Lorraine McGirt of Philadelphia's Maria Goretti High School in 1982. She played a feature role in Penn State's rise to power in women's basketball in the 1980s. (Courtesy of Neumann Goretti High School)
"I felt like a fish out of water," McGirt said. "Our team was primarily white. Everything I was experiencing sometimes in the classroom would kind of feel isolated, [but] it didn't matter when I was on the basketball court. We all came together. We had one year together and we made it all the way to the championship game."
She said basketball let her be truly seen as a full person, including her Blackness. It led the league's MVP that year, who was white and from another team, to invite McGirt and her parents to the other player's home after the season.
"Her family said, 'Your daughter deserves this MVP trophy,'" McGirt shared, mentioning she didn't take the trophy home.

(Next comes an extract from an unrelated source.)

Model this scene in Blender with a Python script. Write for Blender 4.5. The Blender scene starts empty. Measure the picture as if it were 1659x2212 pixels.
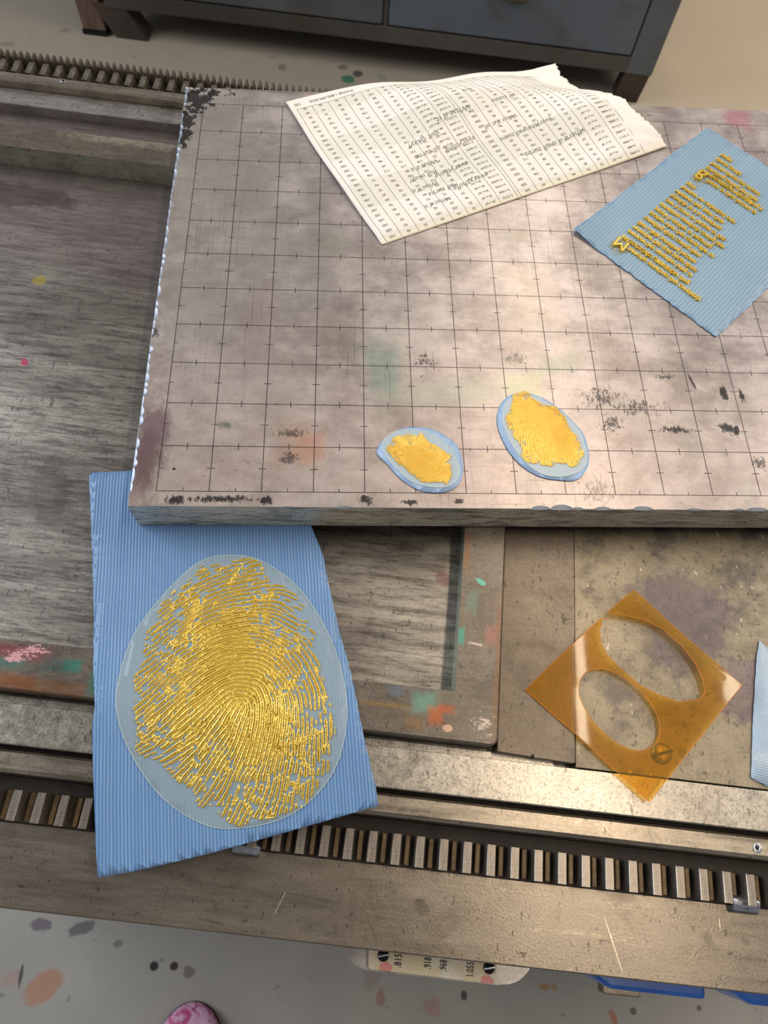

"What I didn't understand at that time, is that both our families understood what was happening. They understood the system, the politics and race all combined, but they came together and brought us together to say that despite all of those things, we want you to know that this belongs to you."
Chris Clark, a graduate of Philadelphia's St. Joseph's Prep who played at Temple University, returned to his high school alma mater as coach in 2025 to help young men feel seen, as he was as a young Black man in the early 2000s.
Chris Clark, a former star at St. Joseph's Preparatory School in Philadelphia and at Temple University, has returned to St. Joe's Prep to be its head basketball coach. (Courtesy of St. Joseph's Preparatory School)
"I'm so grateful that I'm back and able to teach and coach something that I'm really, really intentional about," Clark says.
"When you can help someone else, regardless of their religion, regardless of the color of their skin, regardless of their economic status, but truly being able to have empathy and being able to help someone else reach their goal and celebrate them, that transcends. That is so important to life and development. And that's what I want for these guys."
That idea of transcendence is what Coach Roantree is giving Derrick Morton Rivera, who played a major role in Father Judge's last two championship runs, and the player senses the importance of continuing this.
"It just feels good knowing that we're leaving a legacy and a standard for the younger kids that are coming," the student athlete said.
*This article has been edited to remove incorrect information about the school's founding.